Classroots.org

Class roots reform for authentic engagement

Archive for the ‘Rigor’ tag

#edchat Pre-game: Spock & Vger ROFL

with 4 comments

Day 223 - Learning to use computers by LShave

Day 223 - Learning to use computers by LShave

Here is today’s leading #edchat question:

How does the internet change the role of content and prior knowledge?

It doesn’t. Kids still need a personal stake in both to create meaning.  While everyone can learn content and has prior-knowledge, school-valued content and prior knowledge remain commodities that some have and some do not.  I would further argue that how kids access that information outside school has changed a lot more than classroom practice inside school. Think about the types of information students pursue on their own time in accordance with their own interests. They know where to go and what to search for regarding their passions, hobbies, interests, and fads.  I think kids are used to learning at a faster pace outside of school than inside.  The relevance of what students are learning and their specialization in search tools speeds up the pace of learning for them. Because we still insist on a curriculum being a curriculum and a school year being a school year (and a $14.95 unit is a $14.95 unit, and a mini-lesson is 5-15 minutes, dammit!), we educators often keep ourselves from re-imagining learning through personal, rather than curricular, connections at a different pace. It’s like when Vger DMed Earth and it took an outsider like Spock to realize humanity’s “child” was on Twitter, not email.  See scene 175.  I mean, obviously. K1RK GOT PWNED, NOOB! FAIL! I was totally ROFL.

At school, however, most students are still told what to research and how to research it. They’re told what to learn and how to learn it (Question: in paragraph 3, is the underlined phrase ROFL figurative or literal, and how does the reader know?). Choice of browser, search tool, and/or subject can sometimes cloak schoolwork in relevancy, but I don’t see many teachers, myself included, radically changing classroom practice specifically in response to the amount of information and access points provided by the Internet and associated instructional technology. I still struggle to balance inquiry and test prep in making design decisions.
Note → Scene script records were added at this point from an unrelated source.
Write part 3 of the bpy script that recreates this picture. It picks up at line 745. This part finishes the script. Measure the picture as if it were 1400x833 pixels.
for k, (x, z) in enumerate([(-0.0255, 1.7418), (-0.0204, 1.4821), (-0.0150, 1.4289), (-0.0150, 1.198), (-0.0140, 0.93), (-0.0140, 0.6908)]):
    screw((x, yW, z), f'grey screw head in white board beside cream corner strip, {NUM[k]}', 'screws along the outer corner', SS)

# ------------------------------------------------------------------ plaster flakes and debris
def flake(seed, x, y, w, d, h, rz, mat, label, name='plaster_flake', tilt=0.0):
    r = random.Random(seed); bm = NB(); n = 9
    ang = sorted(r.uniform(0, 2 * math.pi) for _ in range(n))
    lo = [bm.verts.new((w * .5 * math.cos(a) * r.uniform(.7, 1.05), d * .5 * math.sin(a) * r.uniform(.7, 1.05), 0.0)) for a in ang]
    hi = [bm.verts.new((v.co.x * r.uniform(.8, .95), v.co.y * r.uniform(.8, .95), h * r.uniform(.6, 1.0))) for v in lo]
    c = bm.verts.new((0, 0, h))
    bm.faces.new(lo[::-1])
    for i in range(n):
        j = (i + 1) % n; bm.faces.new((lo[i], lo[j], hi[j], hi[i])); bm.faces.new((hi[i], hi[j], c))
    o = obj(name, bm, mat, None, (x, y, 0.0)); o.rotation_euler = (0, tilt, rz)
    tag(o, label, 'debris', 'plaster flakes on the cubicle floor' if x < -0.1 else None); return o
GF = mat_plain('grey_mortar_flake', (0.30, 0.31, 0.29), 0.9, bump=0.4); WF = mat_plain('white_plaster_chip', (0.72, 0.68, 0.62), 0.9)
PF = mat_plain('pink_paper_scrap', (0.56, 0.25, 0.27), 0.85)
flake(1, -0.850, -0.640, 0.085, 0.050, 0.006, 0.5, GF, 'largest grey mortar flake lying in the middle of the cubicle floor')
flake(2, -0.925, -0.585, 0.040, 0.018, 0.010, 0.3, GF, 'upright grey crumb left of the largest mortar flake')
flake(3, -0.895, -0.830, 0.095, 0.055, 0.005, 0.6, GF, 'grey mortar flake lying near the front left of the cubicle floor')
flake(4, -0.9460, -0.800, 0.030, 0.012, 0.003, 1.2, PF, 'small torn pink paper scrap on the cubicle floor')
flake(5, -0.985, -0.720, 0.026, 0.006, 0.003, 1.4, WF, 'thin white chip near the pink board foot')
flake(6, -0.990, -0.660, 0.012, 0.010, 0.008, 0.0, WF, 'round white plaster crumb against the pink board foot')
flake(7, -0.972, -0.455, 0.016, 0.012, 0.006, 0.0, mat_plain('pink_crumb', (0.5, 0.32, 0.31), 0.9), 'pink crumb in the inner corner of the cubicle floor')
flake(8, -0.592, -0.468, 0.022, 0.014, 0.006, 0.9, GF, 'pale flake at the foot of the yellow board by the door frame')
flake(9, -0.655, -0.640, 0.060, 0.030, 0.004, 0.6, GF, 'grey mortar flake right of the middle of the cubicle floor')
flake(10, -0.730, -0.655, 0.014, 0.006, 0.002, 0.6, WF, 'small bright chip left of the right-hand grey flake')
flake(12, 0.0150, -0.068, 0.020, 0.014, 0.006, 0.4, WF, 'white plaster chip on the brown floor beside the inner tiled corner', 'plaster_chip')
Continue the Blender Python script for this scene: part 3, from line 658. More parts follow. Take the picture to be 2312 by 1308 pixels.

Then again, while I encourage students to Google it whenever possible, I’ve never been a fan or practitioner of the research project. Teachers who have incorporated the Internet into research projects, what’s worked for you and your students? How have new opportunities to find information changed the way you teach students how to gather, analyze, and use it? How has the Internet changed student research habits?

I wonder if a next step isn’t to elevate the search to an art form complete with peer critique. How much more would students learn about the what and the how if we ran conversational search seminars? What if students brought stuck or failed searches to the table and then talked or messaged with one another about the best ways to find relevant information? What if we crowd-sourced both the relevance and the rigor of search lessons to students and their relationships?

I don’t think technology has changed to role of content or background knowledge in learning, but I think it continues to change how we collect information and what we do with it. How else should I look at the question, PLN? How do you think the role of content and prior knowledge have, indeed, changed? Has access given them a new primacy? Has standardized testing? Or is the purpose of instructional technology to package content and prior knowledge for quicker assimilation into more rigorous work?

How do we get better at helping students learn how and why? How do we take advantage the ways that technology speeds up the what? How do we involve students in all this content and prior knowledge?  The questions remain the same.

Disclaimer: I still want my giant iPhone.

(Answer: figurative or literal – either way the question is illogical.)